We are the Meat: Fitting in Between Generations

  In a generational sandwich, we’re the meat – those of us born in the last years of the 1970s and first years of the 1980s. We exist between generations without belonging to either. Not accepted as Generation X who think us too young. They are the latchkey generation, the MTV generation with their love of grunge and hip-hop music. They find themselves now middle-aged while considering us still in our prime. We are also not accepted as Millennials who think us too old. They are the tech generation with their fluency in technology and social networking. Labeled as spoiled and entitled, free-thinking and optimistic, Millennials have never known a world in which technology did not rule.       

Our early memories are full of bike rides and backyards. We were booted out of our houses after breakfast and told to be back at dusk. I doubt many Millennials are familiar with the term “dusk” in the same way we were. It was as important a time of day as breakfast, dinner or bedtime to us. We were the last of the free-range children running from yard to yard with our legion of friends. We did not practice stranger danger. Our parents did not helicopter over us in any way. We were free and it was fantastic.




There were no discussions of terrorism or terrorists while we were growing up. We would be adults before the tragedies of 9/11. The only drills we practiced in school were for tornadoes and fires. We were not taught what to do should an active shooter enter our school. Our school doors were not locked with passcodes and buzzers. There was no such thing as run, hide, fight. We were young, perhaps naïve but we were happy. Things were perfectly simple.

The technology in our homes consisted of corded landline phones, blocky television sets and VCR’s. I vividly remember using a cassette tape recorder to record the sound of The Cosby Show many ties when it was on past my bedtime. Televisions were in the living room and cartoons were only on Saturday mornings and then, only until our parents woke up. The television belonged to our parents and there was no confusion about it. Our phones allowed for no privacy. Hours were spent twisting the cord around our fingers while we leaned against other side of the living room wall catching up with our friends.

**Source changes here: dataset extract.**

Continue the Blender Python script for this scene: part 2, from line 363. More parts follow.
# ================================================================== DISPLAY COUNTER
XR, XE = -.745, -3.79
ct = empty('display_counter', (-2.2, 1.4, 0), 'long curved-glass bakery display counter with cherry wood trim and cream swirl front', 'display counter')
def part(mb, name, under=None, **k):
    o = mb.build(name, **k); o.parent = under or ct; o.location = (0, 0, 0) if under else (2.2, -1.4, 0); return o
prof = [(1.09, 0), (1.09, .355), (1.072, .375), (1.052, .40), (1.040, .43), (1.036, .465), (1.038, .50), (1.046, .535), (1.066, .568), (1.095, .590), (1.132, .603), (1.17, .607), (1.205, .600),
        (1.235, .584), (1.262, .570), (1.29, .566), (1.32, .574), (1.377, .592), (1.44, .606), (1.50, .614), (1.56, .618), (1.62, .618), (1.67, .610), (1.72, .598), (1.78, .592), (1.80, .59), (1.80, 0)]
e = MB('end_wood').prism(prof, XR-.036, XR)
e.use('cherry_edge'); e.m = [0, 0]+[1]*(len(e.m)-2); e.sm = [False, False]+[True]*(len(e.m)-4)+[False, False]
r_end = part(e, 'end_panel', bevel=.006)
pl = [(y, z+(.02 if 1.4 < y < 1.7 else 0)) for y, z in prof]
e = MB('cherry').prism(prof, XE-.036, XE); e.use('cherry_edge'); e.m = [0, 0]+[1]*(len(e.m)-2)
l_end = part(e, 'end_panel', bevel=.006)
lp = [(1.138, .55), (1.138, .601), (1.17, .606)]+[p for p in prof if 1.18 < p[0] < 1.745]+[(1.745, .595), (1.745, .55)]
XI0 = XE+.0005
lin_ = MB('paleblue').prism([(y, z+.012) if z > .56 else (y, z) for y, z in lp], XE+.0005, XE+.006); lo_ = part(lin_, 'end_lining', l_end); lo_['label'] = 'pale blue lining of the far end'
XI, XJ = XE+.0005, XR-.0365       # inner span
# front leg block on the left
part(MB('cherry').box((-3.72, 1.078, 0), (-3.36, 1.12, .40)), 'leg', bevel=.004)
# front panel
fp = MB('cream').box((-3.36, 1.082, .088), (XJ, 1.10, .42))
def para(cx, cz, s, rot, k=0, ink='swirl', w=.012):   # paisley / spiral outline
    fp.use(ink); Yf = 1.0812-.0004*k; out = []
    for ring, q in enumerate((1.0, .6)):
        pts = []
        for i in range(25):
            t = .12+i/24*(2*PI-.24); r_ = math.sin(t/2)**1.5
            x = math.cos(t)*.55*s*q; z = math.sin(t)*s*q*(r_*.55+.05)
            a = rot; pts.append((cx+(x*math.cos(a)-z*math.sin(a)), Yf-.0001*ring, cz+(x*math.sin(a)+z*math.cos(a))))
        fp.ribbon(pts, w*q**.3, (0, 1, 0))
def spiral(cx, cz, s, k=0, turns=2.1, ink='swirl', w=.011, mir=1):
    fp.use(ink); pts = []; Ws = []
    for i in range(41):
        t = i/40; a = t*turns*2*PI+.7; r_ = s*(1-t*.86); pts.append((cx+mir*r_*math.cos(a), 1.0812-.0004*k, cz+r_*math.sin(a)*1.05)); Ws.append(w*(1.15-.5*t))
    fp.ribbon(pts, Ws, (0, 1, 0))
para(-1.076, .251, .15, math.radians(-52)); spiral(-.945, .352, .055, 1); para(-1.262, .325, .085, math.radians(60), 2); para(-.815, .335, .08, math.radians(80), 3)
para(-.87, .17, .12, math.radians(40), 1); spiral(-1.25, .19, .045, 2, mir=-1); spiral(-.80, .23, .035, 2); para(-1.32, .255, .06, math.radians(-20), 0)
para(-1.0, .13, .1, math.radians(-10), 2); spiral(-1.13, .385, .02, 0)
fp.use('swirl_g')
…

The first computers in our homes were a VERY big deal. They filled half of the living room. We used them to create banners on huge rolls of printed paper. We  typed the Oscar Meyer bologna song into a program that would speak what we typed back to us in that computer voice. It was hilarious every single time the computer mispronounced bologna. As we grew older, we were introduced to our first true love, video games. We died of dysentery countless times on The Oregon Trail, we spent hours with our friend’s Atari playing Pong, Space Invaders and Centipede. I was not one of the lucky ones who owned an Atari. Though going without only made 1988 more amazing when Christmas day came and my sister and I unwrapped the most amazing present to date: The Nintendo Entertainment System. Our lives were never the same.




Most of us were in high school before ever hearing the word internet. The concept of the world wide web seemed too big to even comprehend. We plugged that phone line into the back of our system and entered an entirely new world. The endless arguments over why Millennials are so spoiled and entitled seems so obviously answered; they never had to dig deep within themselves for the patience and commitment day after day to log onto the internet through AOL dial-up. They never tasted the devastation of being kicked off the service when someone would pick up the phone. We stayed up late and got up early to fit in our chat room time without our parents kicking us off to make a call. A few of my friends I either considered rich or much more loved than my sister and I had a second landline in their home. Do you understand what that meant? They could be online any time they wanted! They could chat online AND talk on the phone! No parent interruption. AOL dial-up was character building for our generation. After developing that sort of fortitude, we unknowingly wrecked any chance of fitting into the Millennial generation.

So how do we function in a generation between generations? We simply accept it. We count ourselves lucky to have experienced the best of both worlds. There is no other group of people who grew up without technology but were young enough yet to learn how to live in a world full of it. We are every bit as reliant on technology as the Millennial generation but we are also as able to recognize the importance of putting it down as those from Generation X. I see it as having the best of both worlds. Not everyone gets to be the meat in the sandwich. That sure seems like the best part to me!